Data block —
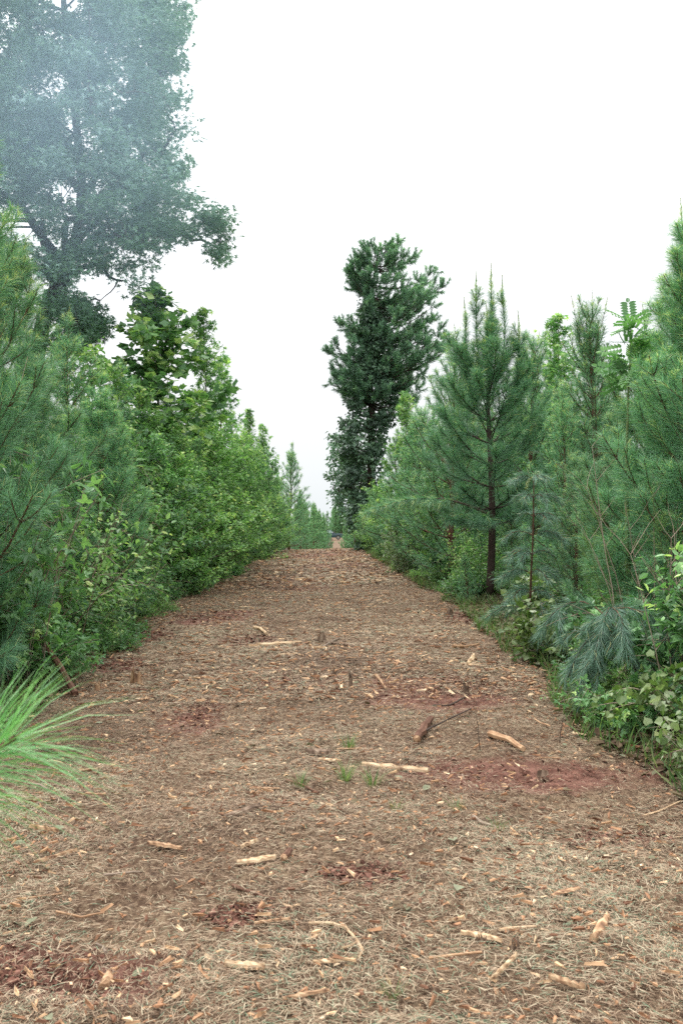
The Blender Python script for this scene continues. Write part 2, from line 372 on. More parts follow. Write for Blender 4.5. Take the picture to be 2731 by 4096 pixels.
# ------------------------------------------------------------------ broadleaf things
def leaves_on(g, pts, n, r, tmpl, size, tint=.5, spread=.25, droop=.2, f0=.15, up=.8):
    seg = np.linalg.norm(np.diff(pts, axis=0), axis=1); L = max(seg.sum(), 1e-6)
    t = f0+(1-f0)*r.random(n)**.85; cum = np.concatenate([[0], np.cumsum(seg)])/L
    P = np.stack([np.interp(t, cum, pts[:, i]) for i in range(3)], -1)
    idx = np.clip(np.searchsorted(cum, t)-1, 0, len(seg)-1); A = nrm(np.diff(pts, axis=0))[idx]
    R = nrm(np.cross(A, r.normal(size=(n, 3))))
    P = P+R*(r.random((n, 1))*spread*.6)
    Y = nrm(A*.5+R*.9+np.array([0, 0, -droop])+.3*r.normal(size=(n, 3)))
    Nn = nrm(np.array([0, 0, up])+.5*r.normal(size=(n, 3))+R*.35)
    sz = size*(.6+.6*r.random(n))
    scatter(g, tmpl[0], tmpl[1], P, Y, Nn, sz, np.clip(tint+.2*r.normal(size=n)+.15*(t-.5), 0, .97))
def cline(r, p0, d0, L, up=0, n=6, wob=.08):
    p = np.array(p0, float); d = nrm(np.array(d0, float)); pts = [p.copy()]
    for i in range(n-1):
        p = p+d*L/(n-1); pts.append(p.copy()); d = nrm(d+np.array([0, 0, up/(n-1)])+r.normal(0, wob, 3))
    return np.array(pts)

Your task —
Skipping the pictures, transcribe each line above exactly as it appears.

Output —
The Blender Python script for this scene continues. Write part 2, from line 372 on. More parts follow. Write for Blender 4.5. Take the picture to be 2731 by 4096 pixels.
# ------------------------------------------------------------------ broadleaf things
def leaves_on(g, pts, n, r, tmpl, size, tint=.5, spread=.25, droop=.2, f0=.15, up=.8):
    seg = np.linalg.norm(np.diff(pts, axis=0), axis=1); L = max(seg.sum(), 1e-6)
    t = f0+(1-f0)*r.random(n)**.85; cum = np.concatenate([[0], np.cumsum(seg)])/L
    P = np.stack([np.interp(t, cum, pts[:, i]) for i in range(3)], -1)
    idx = np.clip(np.searchsorted(cum, t)-1, 0, len(seg)-1); A = nrm(np.diff(pts, axis=0))[idx]
    R = nrm(np.cross(A, r.normal(size=(n, 3))))
    P = P+R*(r.random((n, 1))*spread*.6)
    Y = nrm(A*.5+R*.9+np.array([0, 0, -droop])+.3*r.normal(size=(n, 3)))
    Nn = nrm(np.array([0, 0, up])+.5*r.normal(size=(n, 3))+R*.35)
    sz = size*(.6+.6*r.random(n))
    scatter(g, tmpl[0], tmpl[1], P, Y, Nn, sz, np.clip(tint+.2*r.normal(size=n)+.15*(t-.5), 0, .97))
def cline(r, p0, d0, L, up=0, n=6, wob=.08):
    p = np.array(p0, float); d = nrm(np.array(d0, float)); pts = [p.copy()]
    for i in range(n-1):
        p = p+d*L/(n-1); pts.append(p.copy()); d = nrm(d+np.array([0, 0, up/(n-1)])+r.normal(0, wob, 3))
    return np.array(pts)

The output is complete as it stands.